Pour échapper à cela,
les citoyens veulent parfois avoir autorité sur le prestataire en se prenant
qui pour le maire, qui pour le président de la chambre des notaires, qui pour
le Bâtonnier… Au-delà du fait que l’usurpation de fonctions est un délit, une institution n’a de légitimité que si
elle défend efficacement le pluralisme. Un maire qui se changerait en
despote ou un bâtonnier qui détournerait ses pouvoirs, redeviendrait un citoyen
isolé aussi.
Les citoyens isolés
essaient alors de se faire passer pour des émancipateurs coopératifs. Or, il existe des règles collectives de
fonctionnement indispensables pour prétendre parler au nom d’un groupe
coopératif. Quand on agit sans prévenir les autres et sans leur accord, on
n’intervient qu’en son nom propre.
Les citoyens isolés
ne peuvent certainement pas se faire passer pour des lanceurs d’alertes. Ces derniers ne réclament jamais à ce titre
une prestation, puisqu’ils doivent rester indépendants des structures qu’ils
critiquent. A la rigueur, ils peuvent être membres à titre personnel d’un
collectif coopératif, d’une institution pluraliste ou d’une structure
performante, mais ils n’exercent alors pas leur qualité de lanceur d’alerte à
l’égard du groupe dont ils font partie.
En conclusion, le
citoyen est le plus souvent isolé, et il a droit de l’être. Toutefois, dans ce
cas, il doit être conscient du fait qu’il doit
se tenir à distance pour bénéficier de la connaissance juridique
émancipatrice.
Le citoyen isolé,
notamment, ne doit pas perturber les actions collectives, qui sont essentielles
pour se souvenir des pratiques antérieures. Si les collectifs disparaissent, la
compétition entre structures est viciée, les institutions oublient le
pluralisme et les lanceurs d’alertes s’abandonnent à la prophétie creuse ou à
la fantaisie.
La recherche-action
sur l’émancipation par le droit n’est donc pas une de ces expressions en
caoutchouc manipulables par des consommateurs autocentrés. C’est un mode de
fonctionnement exigeant impliquant pour tous les acteurs des devoirs à
respecter. Chacun, à ce titre, doit savoir où il se place pour pouvoir saisir
les obligations qui s’imposent à lui.
Cette diversité des
rôles permet aussi d’accomplir une pluralité
de tâches toutes indispensables pour conduire une recherche-action efficace.
Les collectifs
pérennes, et donc de préférence coopératifs, ont la mémoire des actions
collectives passées, ce qui constitue un atout au plan de la connaissance historique.
Les structures
performantes reposent sur une mécanique
efficace au plan économique.
Pour que les actions
collectives soient pérennes et les structures performantes, les institutions
doivent protéger la diversité des groupes pour la richesse de la connaissance
historique. Elles doivent aussi protéger la pluralité des structures, pour une
compétition efficace. Cela implique une attention particulière aux liens
sociaux, et donc une sociologie du
pluralisme.
Le citoyen isolé peut
souhaiter, à titre personnel, se conformer à l’interprétation par les autorités des règles qu’il doit suivre.

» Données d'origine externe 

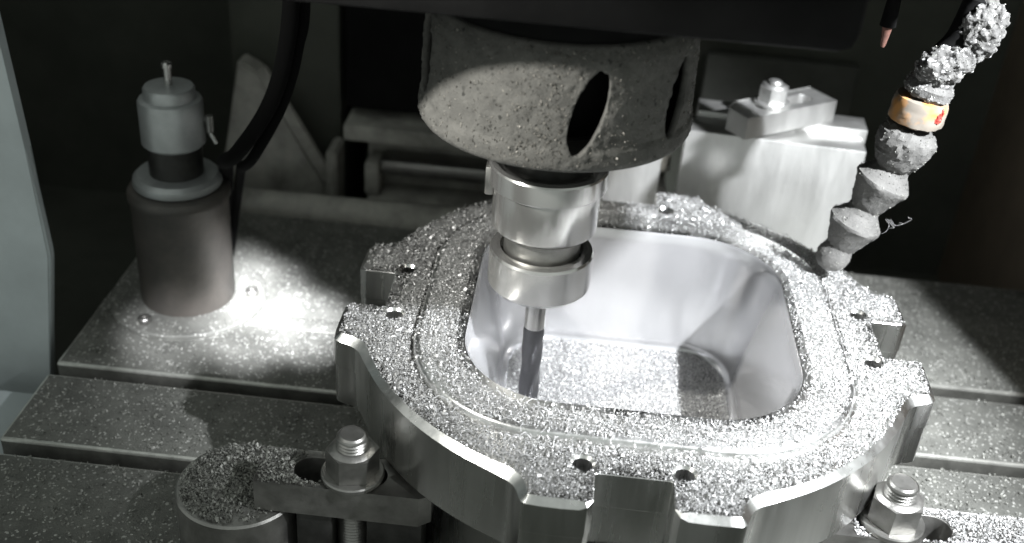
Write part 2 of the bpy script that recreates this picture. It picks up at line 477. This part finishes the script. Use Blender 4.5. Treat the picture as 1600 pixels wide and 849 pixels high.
em = thing('end_mill', 'thin dark end mill reaching down into the pocket', 'cutter', (AX, AY, -77.5))
bm = lathe(bmesh.new(), [(5.9, 70), (5.9, 99)], 40)
mesh_obj('shank', bm, M['steel'], em)
bm = bmesh.new(); rings = []
for i in range(56):
    z = 70.0 * i / 55; tw = z * 0.058; ring = []
    for k in range(48):
        a = 2 * math.pi * k / 48
        ph = (a * 4 / (2 * math.pi)) % 1.0
        dep = 0.8 * max(0, 1 - abs(ph - 0.45) / 0.42) ** 0.8
        fade = min(1, max(0, (66 - z) / 14))
        rr = 6.0 - dep * fade - 0.1 * (z > 68)
        ring.append(bm.verts.new((rr * math.cos(a + tw), rr * math.sin(a + tw), z)))
    rings.append(ring)
for a, b in zip(rings[:-1], rings[1:]):
    for k in range(48): bm.faces.new((a[k], a[(k + 1) % 48], b[(k + 1) % 48], b[k]))
bm.faces.new(rings[0][::-1]); bm.faces.new(rings[-1])
mesh_obj('flutes', bm, M['carbide'], em, 30)

# ---------------------------------------------------------------- housing being milled
def lug_half():
    """outline of half a lug, (t, u, chamfer); t across the lug, u outwards"""
    P = [(0, 136.5, .25), (6, 136.5, .25), (12, 136.5, .25), (16.6, 136.5, .25), (17.6, 137.0, .25), (18, 138, .25), (18, 146, .25), (18, 154.5, .4),
         (20.5, 158, 1.6), (24, 158.6, 3.2), (32, 158.8, 3.4), (42, 158.6, 3.4), (48, 158.0, 3.4), (50.2, 156.5, 3.6), (51.4, 153.5, 3.8),
         (52.6, 149.5, 4.0), (54.6, 146.0, 4.2), (57.6, 143.0, 4.2), (61.6, 140.8, 4.2), (66, 138.6, 4.0)]
    a0 = math.degrees(math.atan2(72, 135.4))
    for k in range(13):
        a = math.radians(a0 + (45 - a0) * k / 12)
        P.append((153.4 * math.sin(a), 153.4 * math.cos(a), 3.6))
    return P
half = lug_half()
OUT = []
for q in range(4):
    # local frame: u outward, t counter-clockwise
    ua = math.radians(-90 + 90 * q); ux, uy = math.cos(ua), math.sin(ua); tx, ty = -uy, ux
    seq = [(-t, u, c) for t, u, c in half[::-1][1:-1]] + [half[0]] + [(t, u, c) for t, u, c in half[1:]]
    seq = [(-t, u, c) for t, u, c in half[::-1][1:]] + [(t, u, c) for t, u, c in half[1:]]
    seen = set(); s2 = []
    for t, u, c in seq: s2.append((t, u, c))
    for t, u, c in s2: OUT.append((t * tx + u * ux, t * ty + u * uy, c))
# drop repeats
O2 = []
for p in OUT:
    if not O2 or math.hypot(p[0] - O2[-1][0], p[1] - O2[-1][1]) > 0.05: O2.append(p)
OUT = O2
nO = len(OUT)
def off(d_mul=1.0, fixed=None):
    res = []
    for k in range(nO):
        x0, y0, _ = OUT[k - 1]; x, y, c = OUT[k]; x1, y1, _ = OUT[(k + 1) % nO]
        e0 = Vector((x - x0, y - y0)).normalized(); e1 = Vector((x1 - x, y1 - y)).normalized()
        n = Vector((-(e0.y + e1.y), e0.x + e1.x)); n.normalize()       # inward for counter-clockwise
        d = (c if fixed is None else fixed) * d_mul
        k_ = 1 / max(0.6, n.dot(Vector((-e0.y, e0.x))))
        res.append((x + n.x * d * k_, y + n.y * d * k_))
    return res
TOP = off(); RIM = off(0.0)
STEP = rrect(116, 116, 74, 16); STEP_T = rrect(114.2, 114.2, 72.4, 16)
RH = 3.6
POCK = rrect(88, 91, 50, 16); POCK_C = rrect(88.9, 91.9, 50.6, 16); FLOOR = rrect(71, 80, 34, 16)
FZ = -78.0
HOLES = []
for q in range(4):
    a = math.radians(90 * q); ca, sa = math.cos(a), math.sin(a)
    for s_ in (-1, 1):
        x, y = s_ * 23.6, -130.2
        HOLES.append((x * ca - y * sa, x * sa + y * ca))
hs = thing('aluminium_housing', 'large bright aluminium housing with a deep pocket being milled', 'workpiece', (0, 0, TZ))
def hpart(name, bm, m, angle=35):
    bmesh.ops.translate(bm, verts=bm.verts, vec=(0, 0, -TZ)); return mesh_obj(name, bm, m, hs, angle)
def ring_edges(bm, pts, z):
    v = [bm.verts.new((x, y, z)) for x, y in pts]
    return v, [bm.edges.new((v[k], v[(k + 1) % len(v)])) for k in range(len(v))]
def skin(bm, a, b):
    n = len(a)
    for k in range(n): bm.faces.new((a[k], a[(k + 1) % n], b[(k + 1) % n], b[k]))
def circle(cx, cy, r, n=24): return [(cx + r * math.cos(2 * math.pi * k / n), cy + r * math.sin(2 * math.pi * k / n)) for k in range(n)]
bm = bmesh.new()
vt, et = ring_edges(bm, TOP, 0.0)
vs, es = ring_edges(bm, STEP, 0.0)
E = et + es; hv = []
for cx, cy in HOLES:
    v, e = ring_edges(bm, circle(cx, cy, 6.0), 0.0); hv.append(v); E += e
bmesh.ops.triangle_fill(bm, use_beauty=True, edges=E)
# drop triangles that fell inside the step or the holes
kill = []
for f in bm.faces:
    c = f.calc_center_median()
    if all(v in set(vs) for v in f.verts): kill.append(f)
    elif any(math.hypot(c.x - hx, c.y - hy) < 5.7 for hx, hy in HOLES): kill.append(f)
bmesh.ops.delete(bm, geom=kill, context='FACES_ONLY')
for v, (cx, cy) in zip(hv, HOLES):
    b1, _ = ring_edges(bm, circle(cx, cy, 4.8), -1.5); skin(bm, v, b1)
    b2, _ = ring_edges(bm, circle(cx, cy, 4.8), -30); skin(bm, b1, b2)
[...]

C’est ce qu’il appelle le droit.
Cela ne le dispense pas de faire de l’économie s’il attend une prestation à ce
titre, de l’histoire, s’il souhaite s’inscrire dans une action collective
pérenne et de la sociologie s’il souhaite nouer un partenariat avec des
institutions pluralistes.
En outre,
l’interprétation actuelle des règles est susceptible de varier du fait des implications idéologiques des choix présents
qui peuvent être contestables, d’où le rôle des lanceurs d’alertes qui obligent
tous les acteurs à faire face aux conséquences de leurs décisions.
La connaissance de
l’émancipation par le droit implique donc de mener cinq recherches de front, au
plan historique, économique, sociologique, juridique et idéologique.
Les adversaires de
l’émancipation par le droit le savent et tentent d’utiliser cette complexité
pour déstabiliser les émancipateurs en leur posant, par exemple, une question
au plan de l’idéologie puis, quand on leur répond sur ce point, en abordant des
questions juridiques, puis, quand ont leur répond sur cet autre point, en
parlant de sociologie, et ainsi de suite.